→ **Requirements**
Scan the entries and tally the lines that include the string "pixels". Reply with the figure alone.
** BEGIN **
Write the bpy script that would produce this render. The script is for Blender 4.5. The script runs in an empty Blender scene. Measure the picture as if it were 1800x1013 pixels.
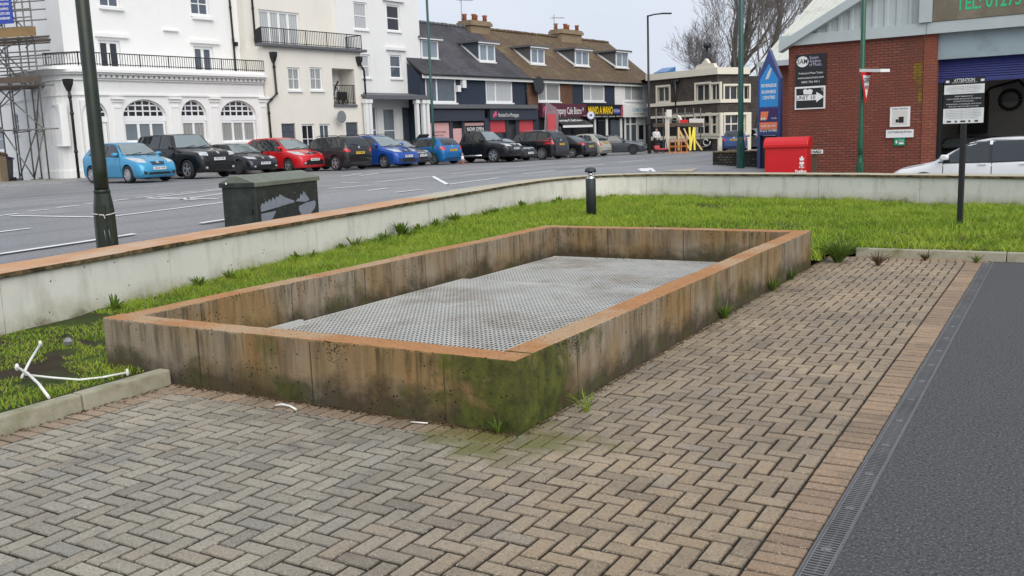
import bpy, bmesh, math, random
import numpy as np
from mathutils import Vector, Matrix, geometry
from mathutils.bvhtree import BVHTree
random.seed(7); rng = np.random.default_rng(7)
S = bpy.context.scene; COL = S.collection
rad = math.radians
# ------------------------------------------------------------------ camera
FPX, PITCH, ROLL, YAW, CH = 1658.68, .160258, -.035667, .534482, 1.7904
_cy, _sy, _cp, _sp = math.cos(YAW), math.sin(YAW), math.cos(PITCH), math.sin(PITCH)
FW = Vector((-_sy*_cp, _cy*_cp, -_sp)); _r0 = Vector((_cy, _sy, 0)); _u0 = _r0.cross(FW)
RT = math.cos(ROLL)*_r0 + math.sin(ROLL)*_u0; UP = -math.sin(ROLL)*_r0 + math.cos(ROLL)*_u0
cam = bpy.data.cameras.new('camera'); camo = bpy.data.objects.new('camera', cam); COL.objects.link(camo)
cam.sensor_width = 36; cam.lens = FPX/1800*36; cam.clip_end = 2000; cam.clip_start = .05
_m = Matrix((RT, UP, -FW)).transposed().to_4x4(); _m.translation = (0, 0, CH); camo.matrix_world = _m
S.camera = camo
# ------------------------------------------------------------------ light: bright overcast
SUN_EL, SUN_AZ = rad(42), rad(128)      # azimuth clockwise from +Y: the bright part of the cloud is behind the camera
w = bpy.data.worlds.new('World'); S.world = w; w.use_nodes = True
nt = w.node_tree; nt.nodes.clear()
out = nt.nodes.new('ShaderNodeOutputWorld'); bg = nt.nodes.new('ShaderNodeBackground')
sky = nt.nodes.new('ShaderNodeTexSky'); sky.sky_type = 'NISHITA'; sky.sun_disc = False
sky.sun_elevation = SUN_EL; sky.sun_rotation = SUN_AZ; sky.dust_density = 6; sky.air_density = 1.2
cloud = nt.nodes.new('ShaderNodeMix'); cloud.data_type = 'RGBA'; cloud.inputs[0].default_value = .93
tc = nt.nodes.new('ShaderNodeTexCoord'); nz = nt.nodes.new('ShaderNodeTexNoise')
nz.inputs['Scale'].default_value = 1.6; nz.inputs['Detail'].default_value = 5
cr = nt.nodes.new('ShaderNodeValToRGB')
cr.color_ramp.elements[0].position = .3; cr.color_ramp.elements[0].color = (.655, .725, .86, 1)
cr.color_ramp.elements[1].position = .7; cr.color_ramp.elements[1].color = (.83, .885, .975, 1)
sc = nt.nodes.new('ShaderNodeVectorMath'); sc.operation = 'SCALE'; sc.inputs['Scale'].default_value = 6.2
mp = nt.nodes.new('ShaderNodeMapping'); mp.inputs['Scale'].default_value = (1, 1, 2.5)
L_ = nt.links.new
L_(tc.outputs['Generated'], mp.inputs[0]); L_(mp.outputs[0], nz.inputs['Vector']); L_(nz.outputs['Fac'], cr.inputs[0])
L_(cr.outputs[0], sc.inputs[0]); L_(sky.outputs[0], cloud.inputs[6]); L_(sc.outputs[0], cloud.inputs[7])
L_(cloud.outputs[2], bg.inputs['Color']); bg.inputs['Strength'].default_value = .1; L_(bg.outputs[0], out.inputs[0])
sl = bpy.data.lights.new('sun', 'SUN'); sl.energy = 1.5; sl.angle = rad(60); sl.color = (1, .96, .9)
so = bpy.data.objects.new('sun', sl); COL.objects.link(so)
_sd = Vector((math.sin(SUN_AZ)*math.cos(SUN_EL), math.cos(SUN_AZ)*math.cos(SUN_EL), math.sin(SUN_EL)))
so.rotation_euler = _sd.to_track_quat('Z', 'Y').to_euler()
S.view_settings.view_transform = 'Standard'; S.view_settings.look = 'None'
S.view_settings.exposure = .72; S.view_settings.gamma = 1; S.view_settings.use_curve_mapping = False

# ------------------------------------------------------------------ geometry helpers
def ray(px, py): return FW + RT*((px-900)/FPX) + UP*((506.5-py)/FPX)
def onz(px, py, z):
    d = ray(px, py); t = (z-CH)/d.z; return Vector((d.x*t, d.y*t, z))
def atD(px, D):                       # plan position at depth D on the column px (horizontal depth)
    f = Vector((-_sy, _cy, 0)); r = _r0; return f*D + r*(D*(px-900)/FPX)
def zat(px, py, D):                   # height of a pixel at depth D
    d = ray(px, py); f = Vector((-_sy, _cy, 0)); return CH + d.z*D/d.dot(f)
def pt(px, py, D):
    d = ray(px, py); f = Vector((-_sy, _cy, 0)); q = d*(D/d.dot(f)); return Vector((q.x, q.y, CH+q.z))
def sstep(a, b, x):
    t = min(1, max(0, (x-a)/(b-a))); return t*t*(3-2*t)
def gz(x, y):                         # street level: falls slowly along the street and down to the yard on the right
    s = min(.52, .78-.0098*y); s = max(s, .04)
    zr = -.12 + (s+.12)*sstep(33, 60, y)
    t = sstep(-14, -5, x); return s*(1-t) + zr*t
def ghit(px, py):
    z = .3
    for _ in range(30):
        p = onz(px, py, z); z = .5*z + .5*gz(p.x, p.y)
    return Vector((p.x, p.y, gz(p.x, p.y)))

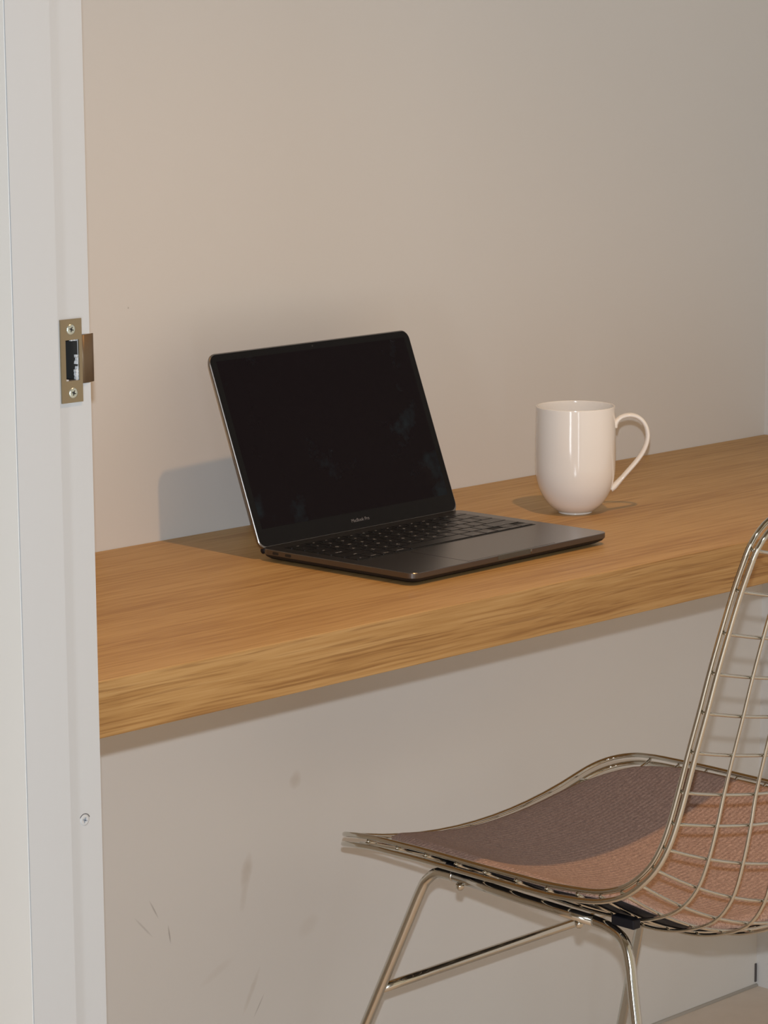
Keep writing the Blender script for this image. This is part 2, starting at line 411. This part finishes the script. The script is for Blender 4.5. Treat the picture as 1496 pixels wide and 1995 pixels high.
** END **
→ **The completed task**
2